Im September hatte Stark "aus persönlichen Gründen" seinen vorzeitigen Rückzug aus der EZB angekündigt. Beobachter hatten spekuliert, dass die umstrittene Entscheidung der Notenbank, seit August wieder Anleihen von kriselnden Euro-Staaten zu kaufen, die Ursache für Starks Rückzug war.
"Meine Entscheidung ist nicht an ein singuläres Ereignis geknüpft", äußerte sich Stark nun erstmals selbst zu den Gerüchten. Die Wiederaufnahme der Aufkäufe sei "nur der Anlass für meinen Rückzug" gewesen. Die Entscheidung sei aber im Zusammenhang mit den vergangenen Jahren zu sehen, "in denen die Währungsunion auf ein schiefes Gleis geraten ist", sagte Stark der Zeitung. Konkret kritisierte er eine "schleichende Erosion" der Prinzipien der Währungsunion, wie der Haushaltsdisziplin und der Koordinierung der Wirtschaftspolitiken.

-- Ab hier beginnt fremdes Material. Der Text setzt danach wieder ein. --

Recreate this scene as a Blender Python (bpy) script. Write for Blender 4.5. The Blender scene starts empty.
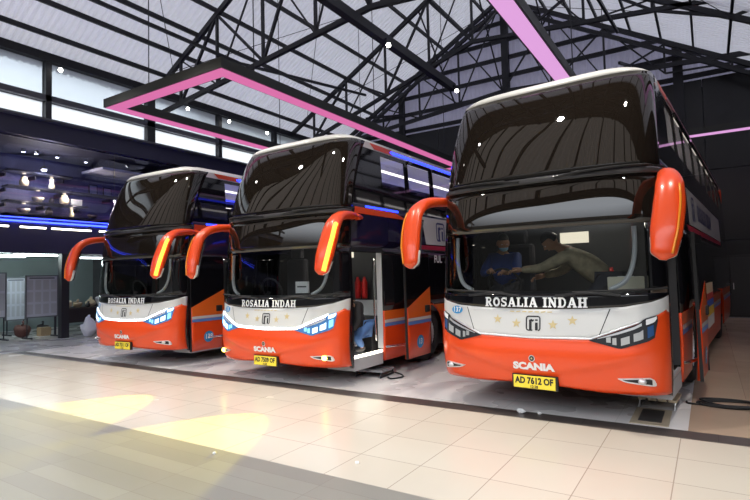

Auch die jüngsten Pläne der EU, den Internationalen Währungsfonds (IWF) mit zusätzlichen Milliarden auszustatten, um genügend Geld für Euro-Krisenländer vorzuhalten, sieht Stark kritisch: "Europa muss seine Probleme selber lösen und die Abhängigkeit von der internationalen Kapitalmärkten durch eine konsequente Fiskalpolitik reduzieren", forderte er. Die Aufstockung des IWF-Topfes sei zudem "ein Versuch, das Verbot der direkten Staatsfinanzierung durch die Notenbanken in Europa zu umgehen". (afp)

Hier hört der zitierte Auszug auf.